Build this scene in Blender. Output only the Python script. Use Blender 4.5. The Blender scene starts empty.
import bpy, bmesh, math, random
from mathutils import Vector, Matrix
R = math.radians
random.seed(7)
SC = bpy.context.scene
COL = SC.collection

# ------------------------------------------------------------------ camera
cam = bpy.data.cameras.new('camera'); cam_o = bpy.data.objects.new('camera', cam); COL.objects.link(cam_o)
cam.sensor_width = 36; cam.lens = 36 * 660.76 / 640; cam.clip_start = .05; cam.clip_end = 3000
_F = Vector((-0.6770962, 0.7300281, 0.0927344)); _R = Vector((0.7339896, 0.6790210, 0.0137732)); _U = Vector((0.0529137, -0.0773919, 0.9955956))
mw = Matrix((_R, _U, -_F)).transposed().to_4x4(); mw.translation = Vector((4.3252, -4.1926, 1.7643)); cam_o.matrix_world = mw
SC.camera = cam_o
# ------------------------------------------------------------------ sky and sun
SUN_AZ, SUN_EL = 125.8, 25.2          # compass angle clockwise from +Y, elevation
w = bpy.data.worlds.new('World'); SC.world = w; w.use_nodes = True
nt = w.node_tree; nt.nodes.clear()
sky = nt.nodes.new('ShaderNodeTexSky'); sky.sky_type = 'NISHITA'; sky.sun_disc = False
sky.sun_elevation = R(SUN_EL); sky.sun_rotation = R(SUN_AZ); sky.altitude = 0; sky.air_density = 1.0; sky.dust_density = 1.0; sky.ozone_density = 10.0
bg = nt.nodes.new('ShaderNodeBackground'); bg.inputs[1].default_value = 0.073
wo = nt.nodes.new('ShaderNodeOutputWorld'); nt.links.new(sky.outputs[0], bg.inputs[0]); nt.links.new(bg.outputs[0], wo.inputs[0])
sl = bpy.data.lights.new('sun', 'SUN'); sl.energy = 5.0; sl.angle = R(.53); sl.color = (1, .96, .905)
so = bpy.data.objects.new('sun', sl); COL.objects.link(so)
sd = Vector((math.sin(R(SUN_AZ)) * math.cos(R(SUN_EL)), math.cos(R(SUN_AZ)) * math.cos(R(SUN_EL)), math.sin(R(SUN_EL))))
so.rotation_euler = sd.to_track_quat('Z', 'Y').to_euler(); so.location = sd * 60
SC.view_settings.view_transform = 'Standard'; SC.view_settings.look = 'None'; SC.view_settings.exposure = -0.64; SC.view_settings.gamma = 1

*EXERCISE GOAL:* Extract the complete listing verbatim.

*COMPLETED EXERCISE:*
Build this scene in Blender. Output only the Python script. Use Blender 4.5. The Blender scene starts empty.
import bpy, bmesh, math, random
from mathutils import Vector, Matrix
R = math.radians
random.seed(7)
SC = bpy.context.scene
COL = SC.collection

# ------------------------------------------------------------------ camera
cam = bpy.data.cameras.new('camera'); cam_o = bpy.data.objects.new('camera', cam); COL.objects.link(cam_o)
cam.sensor_width = 36; cam.lens = 36 * 660.76 / 640; cam.clip_start = .05; cam.clip_end = 3000
_F = Vector((-0.6770962, 0.7300281, 0.0927344)); _R = Vector((0.7339896, 0.6790210, 0.0137732)); _U = Vector((0.0529137, -0.0773919, 0.9955956))
mw = Matrix((_R, _U, -_F)).transposed().to_4x4(); mw.translation = Vector((4.3252, -4.1926, 1.7643)); cam_o.matrix_world = mw
SC.camera = cam_o
# ------------------------------------------------------------------ sky and sun
SUN_AZ, SUN_EL = 125.8, 25.2          # compass angle clockwise from +Y, elevation
w = bpy.data.worlds.new('World'); SC.world = w; w.use_nodes = True
nt = w.node_tree; nt.nodes.clear()
sky = nt.nodes.new('ShaderNodeTexSky'); sky.sky_type = 'NISHITA'; sky.sun_disc = False
sky.sun_elevation = R(SUN_EL); sky.sun_rotation = R(SUN_AZ); sky.altitude = 0; sky.air_density = 1.0; sky.dust_density = 1.0; sky.ozone_density = 10.0
bg = nt.nodes.new('ShaderNodeBackground'); bg.inputs[1].default_value = 0.073
wo = nt.nodes.new('ShaderNodeOutputWorld'); nt.links.new(sky.outputs[0], bg.inputs[0]); nt.links.new(bg.outputs[0], wo.inputs[0])
sl = bpy.data.lights.new('sun', 'SUN'); sl.energy = 5.0; sl.angle = R(.53); sl.color = (1, .96, .905)
so = bpy.data.objects.new('sun', sl); COL.objects.link(so)
sd = Vector((math.sin(R(SUN_AZ)) * math.cos(R(SUN_EL)), math.cos(R(SUN_AZ)) * math.cos(R(SUN_EL)), math.sin(R(SUN_EL))))
so.rotation_euler = sd.to_track_quat('Z', 'Y').to_euler(); so.location = sd * 60
SC.view_settings.view_transform = 'Standard'; SC.view_settings.look = 'None'; SC.view_settings.exposure = -0.64; SC.view_settings.gamma = 1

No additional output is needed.